Dans un arrêt du 28 juin 2021 à paraître aux tables du Recueil Lebon, le Conseil d’État a considéré que nonobstant, d’une part, l’intérêt général du projet et, d’autre part, la circonstance que des mesures devaient être prises afin atténuer les effets du projet sur le paysage, celui-ci ne saurait toutefois être déclaré d’utilité publique au regard non seulement du coût financier du projet, mais également au regard des atteintes portées au paysage remarquable
En l’occurrence, le Préfet des Alpes-Maritimes a, par un premier arrêté du 7 juillet 2014 déclaré d’utilité le projet de prolongement de la route départementale n° 6185 située sur le territoire de la commune de Grasse, mais également autorisé le département des Alpes-Maritimes à acquérir les immeubles nécessaires à la réalisation du projet.
Par un second arrêté du 16 octobre 2015, le Préfet des Alpes-Maritimes a déclaré immédiatement cessibles les immeubles désignés à l’état parcellaire.
Notons d’ores-et-déjà que le projet déclaré d’utilité publique était particulièrement sensible puisque, en sus de s’inscrire dans un paysage remarquable, le projet portait sur la construction de deux viaducs, trois ponts routiers de 5500 m2de murs de soutènement et 2100 mètres de murs acoustiques.
C’est dans ce contexte que le Conseil d’Etat a dû rechercher, en application de la théorie du bilan coût-avantages, si les atteintes à la propriété privée, un coût financier et éventuellement des inconvénients d’ordre social ou encore l’atteinte à d’autres intérêts publics que le projet comporte ne sont pas excessifs eu égard à l’intérêt qu’il présente.
En effet, à défaut l’opération ne saurait légalement être déclarée d’utilité publique.
En effet, même si les avantages du projets étaient nombreux puisque celui-ci devait permettre d’améliorer la circulation automobile entre l’extérieur et le centre de la ville de Grasse afin de faciliter les échanges entre les quartiers et qu’il devait permettre le renforcement de la desserte locale et améliorer la sécurité dans le secteur, le Conseil d’Etat a toutefois considéré que ce projet « avait un coût très élevé, évalué à 68 millions d’euros pour la création d’une voie de 1 920 mètres, soit 34 millions d’euros par kilomètre, s’expliquant par la construction de deux viaducs, trois ponts routiers, de 5 500 m2 de murs de soutènement et de 2 100 mètres de murs acoustiques.
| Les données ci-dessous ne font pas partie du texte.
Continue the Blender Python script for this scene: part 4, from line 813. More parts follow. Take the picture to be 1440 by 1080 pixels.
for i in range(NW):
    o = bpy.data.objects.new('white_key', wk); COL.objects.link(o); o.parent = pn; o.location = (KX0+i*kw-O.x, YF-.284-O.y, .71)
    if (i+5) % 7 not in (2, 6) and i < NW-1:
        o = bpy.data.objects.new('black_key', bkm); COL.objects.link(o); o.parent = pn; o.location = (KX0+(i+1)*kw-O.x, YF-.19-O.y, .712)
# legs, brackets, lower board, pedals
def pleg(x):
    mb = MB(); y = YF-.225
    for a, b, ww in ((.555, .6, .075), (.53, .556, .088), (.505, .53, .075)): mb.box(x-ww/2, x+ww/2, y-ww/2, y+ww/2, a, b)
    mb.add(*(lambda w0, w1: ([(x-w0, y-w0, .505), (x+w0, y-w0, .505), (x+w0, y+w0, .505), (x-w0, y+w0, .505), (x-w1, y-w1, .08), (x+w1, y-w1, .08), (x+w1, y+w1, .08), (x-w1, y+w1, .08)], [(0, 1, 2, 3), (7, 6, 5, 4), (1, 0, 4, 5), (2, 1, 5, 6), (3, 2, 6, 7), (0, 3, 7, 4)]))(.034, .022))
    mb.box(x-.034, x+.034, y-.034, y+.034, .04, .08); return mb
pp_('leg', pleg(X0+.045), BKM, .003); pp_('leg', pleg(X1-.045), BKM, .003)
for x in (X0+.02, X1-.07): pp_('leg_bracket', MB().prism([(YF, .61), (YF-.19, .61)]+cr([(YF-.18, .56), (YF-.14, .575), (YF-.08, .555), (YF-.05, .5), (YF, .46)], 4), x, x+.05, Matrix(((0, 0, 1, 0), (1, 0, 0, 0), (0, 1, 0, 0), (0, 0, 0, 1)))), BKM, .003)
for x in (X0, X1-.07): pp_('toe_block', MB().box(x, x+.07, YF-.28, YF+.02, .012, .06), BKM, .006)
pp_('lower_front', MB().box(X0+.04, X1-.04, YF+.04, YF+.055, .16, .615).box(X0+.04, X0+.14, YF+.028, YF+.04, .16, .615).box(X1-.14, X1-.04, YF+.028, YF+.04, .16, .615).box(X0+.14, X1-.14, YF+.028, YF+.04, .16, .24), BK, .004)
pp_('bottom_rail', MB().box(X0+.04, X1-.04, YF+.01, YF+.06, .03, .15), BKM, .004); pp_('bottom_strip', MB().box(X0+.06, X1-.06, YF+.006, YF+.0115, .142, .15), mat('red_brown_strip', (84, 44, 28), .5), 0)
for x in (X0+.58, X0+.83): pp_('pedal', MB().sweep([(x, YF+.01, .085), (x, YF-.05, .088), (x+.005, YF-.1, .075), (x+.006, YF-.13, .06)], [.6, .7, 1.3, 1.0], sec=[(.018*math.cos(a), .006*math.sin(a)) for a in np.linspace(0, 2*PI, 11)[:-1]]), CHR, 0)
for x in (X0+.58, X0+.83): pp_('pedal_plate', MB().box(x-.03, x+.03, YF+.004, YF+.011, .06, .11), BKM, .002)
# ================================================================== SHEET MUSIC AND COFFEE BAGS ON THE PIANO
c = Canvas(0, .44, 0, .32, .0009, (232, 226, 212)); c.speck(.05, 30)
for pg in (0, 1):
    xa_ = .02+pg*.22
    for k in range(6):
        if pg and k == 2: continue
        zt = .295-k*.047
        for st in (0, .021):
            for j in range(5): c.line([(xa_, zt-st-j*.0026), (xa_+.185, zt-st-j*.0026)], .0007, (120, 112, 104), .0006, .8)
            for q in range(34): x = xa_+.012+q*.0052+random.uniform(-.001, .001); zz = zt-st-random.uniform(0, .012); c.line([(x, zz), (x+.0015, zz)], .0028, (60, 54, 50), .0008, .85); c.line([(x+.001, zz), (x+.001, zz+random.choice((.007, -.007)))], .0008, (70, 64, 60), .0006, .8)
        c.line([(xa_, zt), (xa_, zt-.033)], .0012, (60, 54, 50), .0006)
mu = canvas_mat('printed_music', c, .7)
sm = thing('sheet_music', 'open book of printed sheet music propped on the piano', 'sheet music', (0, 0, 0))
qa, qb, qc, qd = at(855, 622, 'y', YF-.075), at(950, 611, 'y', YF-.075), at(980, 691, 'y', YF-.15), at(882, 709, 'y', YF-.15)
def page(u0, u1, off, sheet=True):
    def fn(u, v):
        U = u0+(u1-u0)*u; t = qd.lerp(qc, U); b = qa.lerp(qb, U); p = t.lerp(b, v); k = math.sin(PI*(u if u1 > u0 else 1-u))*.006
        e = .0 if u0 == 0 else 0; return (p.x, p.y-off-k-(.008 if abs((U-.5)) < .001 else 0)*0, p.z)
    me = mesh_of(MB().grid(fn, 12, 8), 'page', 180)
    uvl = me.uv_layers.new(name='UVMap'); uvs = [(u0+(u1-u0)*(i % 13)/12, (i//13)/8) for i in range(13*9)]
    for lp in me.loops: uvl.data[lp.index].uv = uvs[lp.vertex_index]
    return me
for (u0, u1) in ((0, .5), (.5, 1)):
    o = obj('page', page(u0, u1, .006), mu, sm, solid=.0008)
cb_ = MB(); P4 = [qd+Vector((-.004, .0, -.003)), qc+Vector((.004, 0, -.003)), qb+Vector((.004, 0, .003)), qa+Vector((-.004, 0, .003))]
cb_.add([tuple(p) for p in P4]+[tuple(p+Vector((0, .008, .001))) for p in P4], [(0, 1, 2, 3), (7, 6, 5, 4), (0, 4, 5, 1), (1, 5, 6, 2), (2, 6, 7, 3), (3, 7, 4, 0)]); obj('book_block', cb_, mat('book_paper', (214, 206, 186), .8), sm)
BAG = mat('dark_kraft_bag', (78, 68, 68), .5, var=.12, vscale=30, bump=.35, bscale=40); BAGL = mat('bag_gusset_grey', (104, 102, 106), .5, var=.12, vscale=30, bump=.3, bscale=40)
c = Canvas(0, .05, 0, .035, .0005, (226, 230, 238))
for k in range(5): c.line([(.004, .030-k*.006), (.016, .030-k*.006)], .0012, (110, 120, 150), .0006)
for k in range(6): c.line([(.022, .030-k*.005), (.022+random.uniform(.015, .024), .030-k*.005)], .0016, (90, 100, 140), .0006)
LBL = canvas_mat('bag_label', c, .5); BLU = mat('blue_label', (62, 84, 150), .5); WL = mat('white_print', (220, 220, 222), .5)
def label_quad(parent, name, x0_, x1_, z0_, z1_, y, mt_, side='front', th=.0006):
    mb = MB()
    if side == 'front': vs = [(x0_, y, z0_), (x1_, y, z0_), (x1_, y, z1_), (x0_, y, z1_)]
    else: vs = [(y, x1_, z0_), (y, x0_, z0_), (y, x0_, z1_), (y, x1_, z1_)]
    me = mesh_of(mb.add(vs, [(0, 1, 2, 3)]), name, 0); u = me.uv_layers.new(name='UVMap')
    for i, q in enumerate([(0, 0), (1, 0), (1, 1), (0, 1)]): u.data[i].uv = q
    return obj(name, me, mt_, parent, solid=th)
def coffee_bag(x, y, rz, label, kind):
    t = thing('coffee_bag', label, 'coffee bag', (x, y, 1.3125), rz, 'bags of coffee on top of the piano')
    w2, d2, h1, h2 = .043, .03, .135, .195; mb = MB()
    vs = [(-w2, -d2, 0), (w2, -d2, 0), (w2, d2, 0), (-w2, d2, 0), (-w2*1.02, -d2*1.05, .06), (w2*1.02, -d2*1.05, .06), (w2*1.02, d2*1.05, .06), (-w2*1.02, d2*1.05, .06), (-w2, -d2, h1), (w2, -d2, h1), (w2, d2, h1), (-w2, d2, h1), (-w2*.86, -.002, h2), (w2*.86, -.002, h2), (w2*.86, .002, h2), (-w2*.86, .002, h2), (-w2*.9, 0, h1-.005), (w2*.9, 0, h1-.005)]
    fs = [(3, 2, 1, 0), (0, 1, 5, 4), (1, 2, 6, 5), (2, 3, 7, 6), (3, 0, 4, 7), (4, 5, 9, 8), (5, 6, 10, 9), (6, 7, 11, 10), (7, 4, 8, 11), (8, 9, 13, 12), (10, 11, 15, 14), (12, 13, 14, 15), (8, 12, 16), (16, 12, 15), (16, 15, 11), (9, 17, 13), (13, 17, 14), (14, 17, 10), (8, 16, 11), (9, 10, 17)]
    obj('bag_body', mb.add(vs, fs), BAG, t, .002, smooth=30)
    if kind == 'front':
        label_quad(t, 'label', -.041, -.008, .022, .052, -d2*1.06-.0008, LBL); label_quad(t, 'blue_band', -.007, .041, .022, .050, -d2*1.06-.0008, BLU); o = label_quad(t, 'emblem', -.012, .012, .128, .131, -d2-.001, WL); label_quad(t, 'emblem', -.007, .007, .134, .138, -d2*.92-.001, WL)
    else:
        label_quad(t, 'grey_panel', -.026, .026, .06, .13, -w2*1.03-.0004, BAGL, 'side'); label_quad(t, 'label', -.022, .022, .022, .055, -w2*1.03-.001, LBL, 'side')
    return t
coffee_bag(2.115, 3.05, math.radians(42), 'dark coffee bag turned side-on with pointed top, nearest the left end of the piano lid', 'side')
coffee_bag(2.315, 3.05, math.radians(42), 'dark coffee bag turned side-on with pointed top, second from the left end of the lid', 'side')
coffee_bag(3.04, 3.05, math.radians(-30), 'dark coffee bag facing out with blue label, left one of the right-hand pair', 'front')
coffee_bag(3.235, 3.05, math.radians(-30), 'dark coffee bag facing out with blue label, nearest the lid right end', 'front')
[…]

La cour a aussi jugé que la réalisation du projet aurait un impact très visible dans le paysage remarquable dans lequel il est appelé à s’inscrire, en particulier du fait des deux viaducs, d’une longueur et d’une hauteur respectives de 150 mètres et de 20 mètres pour le premier et de 210 mètres et de 27 mètres pour le second, et serait ainsi de nature à gravement altérer le caractère du site, regardé comme exceptionnel, en dépit des mesures visant à atténuer les effets du projet sur le paysage décrites dans l’étude d’impact ».
Enfin, toujours dans ce même arrêt, le Conseil d’Etat rappelle que, par son comportement, le commissaire enquêteur doit rester neutre et impartial de sorte que toute déclaration révélant un parti pris concernant le projet est de nature à entacher la procédure d’un vice ayant privé le public d’une garantie, et ce alors même que « les conclusions que le commissaire-enquêteur a rendues au terme de l’enquête publique étaient complètes et motivées».